EU's anti-subsidy investigation into Chinese EVs sparks widespread opposition
Chinese article by 爱集微
English Editor 张未名
09-14 18:01

(JW Insights) Sep 14 -- The China Chamber of Commerce to the European Union(CCCEU) and several industry experts have criticized the new anti-subsidy investigation the European Commission launched against electric vehicles from China, Yicai Global reported on September 14.

"Chinese EV manufacturers, along with their upstream and downstream industry partners, have persistently pushed the boundaries of innovation," the CCCEU said in a statement on September 13. "This concerted effort has resulted in a substantial industrial edge within both the fiercely competitive domestic Chinese market and the global arena.

"They deliver high-end or cost-effective EVs that cater to diverse consumer preferences, receiving acclaim worldwide, including in Europe," the CCCEU continued. "It's crucial to emphasize that this advantage isn't a product of what the commission side called 'huge state subsidies.'"

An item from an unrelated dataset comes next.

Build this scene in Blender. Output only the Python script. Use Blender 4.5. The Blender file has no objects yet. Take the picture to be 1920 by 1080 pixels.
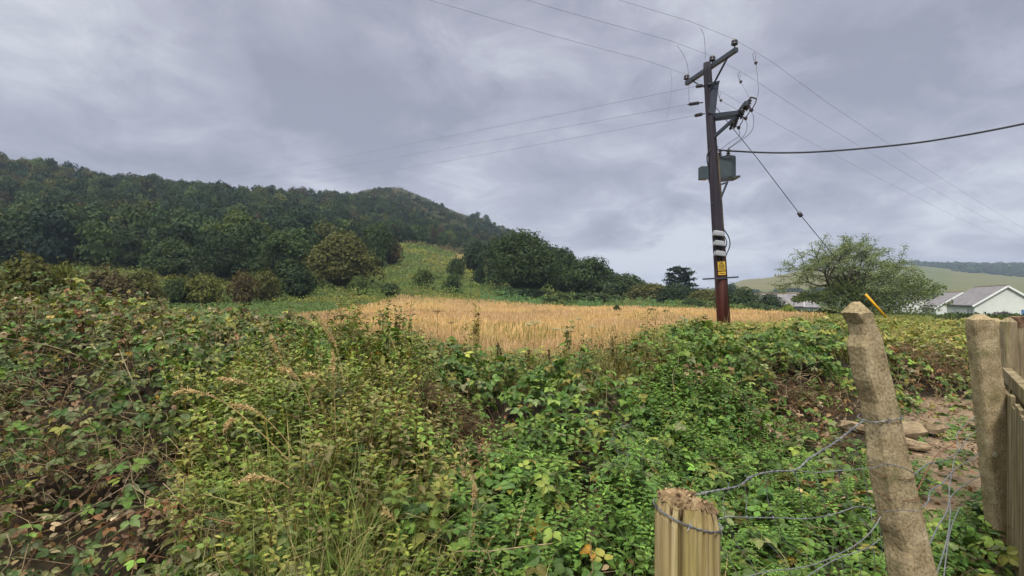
import bpy, math, random
import numpy as np
from math import radians as RAD, sin, cos, pi

S = bpy.context.scene
COL = S.collection
rng = np.random.default_rng(7)
random.seed(7)

# ------------------------------------------------------------------ camera
EYE = 1.6
cam_d = bpy.data.cameras.new("camera")
cam = bpy.data.objects.new("camera", cam_d)
COL.objects.link(cam)
cam.location = (0, 0, EYE)
cam.rotation_euler = (RAD(90), 0, 0)
cam_d.sensor_width = 36
cam_d.lens = 36 * 1000 / 1920
cam_d.shift_y = 20 / 1920
cam_d.clip_start = 0.05
cam_d.clip_end = 12000
S.camera = cam

# ------------------------------------------------------------------ light
SUN_EL, SUN_AZ = 48, 200          # azimuth measured clockwise from +Y (view direction)
sun_d = bpy.data.lights.new("sun", 'SUN')
sun = bpy.data.objects.new("sun", sun_d)
COL.objects.link(sun)
sun_d.energy = 1.5
sun_d.angle = RAD(10)
sun_d.color = (1.0, 0.95, 0.87)
sun.rotation_euler = (RAD(90 - SUN_EL), 0, RAD(180 - SUN_AZ))
S.view_settings.view_transform = 'Standard'
S.view_settings.look = 'None'
S.view_settings.exposure = 0.9
S.view_settings.gamma = 1
S.view_settings.use_curve_mapping = False
S.cycles.max_bounces = 5
S.cycles.diffuse_bounces = 2
S.cycles.glossy_bounces = 2
S.cycles.transmission_bounces = 3
S.cycles.volume_bounces = 0
S.cycles.use_adaptive_sampling = True
S.cycles.adaptive_threshold = 0.02
S.cycles.use_denoising = True
S.cycles.denoiser = 'OPENIMAGEDENOISE'
S.cycles.denoising_input_passes = 'RGB_ALBEDO_NORMAL'

W = bpy.data.worlds.new("World")
S.world = W
W.use_nodes = True
def build_world():
    nt = W.node_tree; N = nt.nodes; L = nt.links
    N.clear()
    out = N.new('ShaderNodeOutputWorld')
    tc = N.new('ShaderNodeTexCoord')
    sep = N.new('ShaderNodeSeparateXYZ'); L.new(tc.outputs['Generated'], sep.inputs[0])
    def M(op, a, b=None, c=None):
        n = N.new('ShaderNodeMath'); n.operation = op
        for i, v in enumerate((a, b, c)):
            if v is None: continue
            if isinstance(v, (int, float)): n.inputs[i].default_value = v
            else: L.new(v, n.inputs[i])
        return n.outputs[0]
    x, y, z = sep.outputs
    zc = M('ADD', M('MAXIMUM', z, 0.0), 0.30)
    u = M('DIVIDE', x, zc); v = M('DIVIDE', y, zc)
    cmb = N.new('ShaderNodeCombineXYZ'); L.new(u, cmb.inputs[0]); L.new(v, cmb.inputs[1])
    def noise(scale, detail, rough, off, dist=0.0):
        mp = N.new('ShaderNodeMapping'); L.new(cmb.outputs[0], mp.inputs[0])
        mp.inputs['Location'].default_value = off
        n = N.new('ShaderNodeTexNoise'); L.new(mp.outputs[0], n.inputs['Vector'])
        n.inputs['Scale'].default_value = scale; n.inputs['Detail'].default_value = detail
        n.inputs['Roughness'].default_value = rough; n.inputs['Distortion'].default_value = dist
        return n.outputs['Fac']
    n1 = noise(1.3, 10, 0.56, (3.1, 1.7, 0.4), 0.5)
    n2 = noise(4.0, 10, 0.6, (7.3, 4.2, 2.0), 0.6)
    n3 = noise(0.5, 3, 0.5, (0.6, 9.2, 1.0))
    f = M('ADD', M('ADD', M('MULTIPLY', n1, 0.85), M('MULTIPLY', n2, 0.68)), M('MULTIPLY', n3, 0.2))
    f = M('SUBTRACT', f, 0.375)
    # cloud masses: darker banks and brighter breaks at given directions of the sky
    def blob(d, rad, amp, f):
        l = math.sqrt(sum(c * c for c in d)); d = [c / l for c in d]
        nrm = N.new('ShaderNodeVectorMath'); nrm.operation = 'DISTANCE'
        L.new(tc.outputs['Generated'], nrm.inputs[0]); nrm.inputs[1].default_value = d
        s = M('SUBTRACT', 1.0, M('DIVIDE', nrm.outputs['Value'], rad))
        s = M('MAXIMUM', s, 0.0)
        s = M('MULTIPLY', M('MULTIPLY', s, s), M('SUBTRACT', 3.0, M('MULTIPLY', s, 2.0)))
        s = M('MULTIPLY', s, M('ADD', -0.15, M('MULTIPLY', n2, 2.5)))
        return M('ADD', f, M('MULTIPLY', s, amp))
    P = lambda px, py: ((px - 960) / 1000, 1.0, (560 - py) / 1000)
    f = blob(P(520, 150), 0.34, -0.13, f)
    f = blob(P(700, 210), 0.28, -0.10, f)
    f = blob(P(1010, 310), 0.30, -0.07, f)
    f = blob(P(1560, 60), 0.25, -0.05, f)
    f = blob(P(90, 250), 0.20, -0.06, f)
    f = blob(P(1750, 420), 0.30, -0.05, f)
    f = blob(P(560, 315), 0.14, 0.10, f)
    f = blob(P(300, 190), 0.20, 0.05, f)
    f = blob(P(880, 100), 0.22, 0.06, f)
    f = blob(P(1230, 480), 0.15, 0.12, f)
    f = blob(P(870, 300), 0.12, 0.07, f)
    f = blob(P(1830, 460), 0.16, 0.12, f)
    f = blob(P(1250, 60), 0.35, 0.05, f)
    ramp = N.new('ShaderNodeValToRGB'); L.new(f, ramp.inputs[0])
    e = ramp.color_ramp.elements
    e[0].position = 0.30; e[0].color = (0.335, 0.35, 0.43, 1)
    e[1].position = 0.66; e[1].color = (0.66, 0.68, 0.745, 1)
    k = ramp.color_ramp.elements.new(0.47); k.color = (0.455, 0.465, 0.555, 1)
    # overcast sky is brightest overhead; extra gain and warmth added there to lift foreground
    mr = N.new('ShaderNodeMapRange'); L.new(z, mr.inputs[0])
    mr.inputs[1].default_value = 0.5; mr.inputs[2].default_value = 0.95
    mr.inputs[3].default_value = 0.56; mr.inputs[4].default_value = 3.7
    mr.interpolation_type = 'SMOOTHSTEP'
    warm = N.new('ShaderNodeMixRGB'); warm.blend_type = 'MULTIPLY'
    mz = N.new('ShaderNodeMapRange'); L.new(z, mz.inputs[0]); mz.inputs[1].default_value = 0.5; mz.inputs[2].default_value = 0.8
    L.new(mz.outputs[0], warm.inputs[0]); L.new(ramp.outputs[0], warm.inputs[1]); warm.inputs[2].default_value = (1.05, 1.0, 0.74, 1)
    bgc = N.new('ShaderNodeBackground'); L.new(warm.outputs[0], bgc.inputs[0]); L.new(mr.outputs[0], bgc.inputs[1])
    sky = N.new('ShaderNodeTexSky'); sky.sky_type = 'NISHITA'; sky.sun_disc = False
    sky.sun_elevation = RAD(SUN_EL); sky.sun_rotation = RAD(SUN_AZ)
    bgs = N.new('ShaderNodeBackground'); L.new(sky.outputs[0], bgs.inputs[0]); bgs.inputs[1].default_value = 0.06
    mix = N.new('ShaderNodeMixShader'); mix.inputs[0].default_value = 0.90
    L.new(bgs.outputs[0], mix.inputs[1]); L.new(bgc.outputs[0], mix.inputs[2])
    L.new(mix.outputs[0], out.inputs[0])
build_world()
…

China's EV industry enjoys a robust cooperative partnership with the European and global automotive networks, and the creation of each EV involves the collaborative efforts of tens of thousands of suppliers worldwide, the association pointed out.

Europe is one of the main destinations for China's EVs. Last year, China exported 545,000 electric cars to Europe, accounting for 48 percent of the country's total EV exports.

About 8 percent of all EVs sold in Europe this year were of Chinese brands, up from 6 percent last year and 4 percent in 2021, according to data from automotive consultancy firm Inovev.

Moreover, many companies in the EV supply chain have invested in building factories in Europe, including Chinese battery makers CATL, Gotion Hi-Tech, and Envision AESC.

"The EU's commitment to market openness must be translated into tangible measures and ensuring a fair, impartial, and non-discriminatory business environment for foreign companies," the CCCEU said. "Efforts to restrict products solely based on their country of origin would run counter to the EU's World Trade Organization commitments," it added.

Cui Dongshu, secretary general of the China Passenger Car Association, said, "In the short term, the investigation will not significantly impact China's EVs, but if tariffs are raised, this will definitely restrict China's EV exports," according to the Yicai Global report.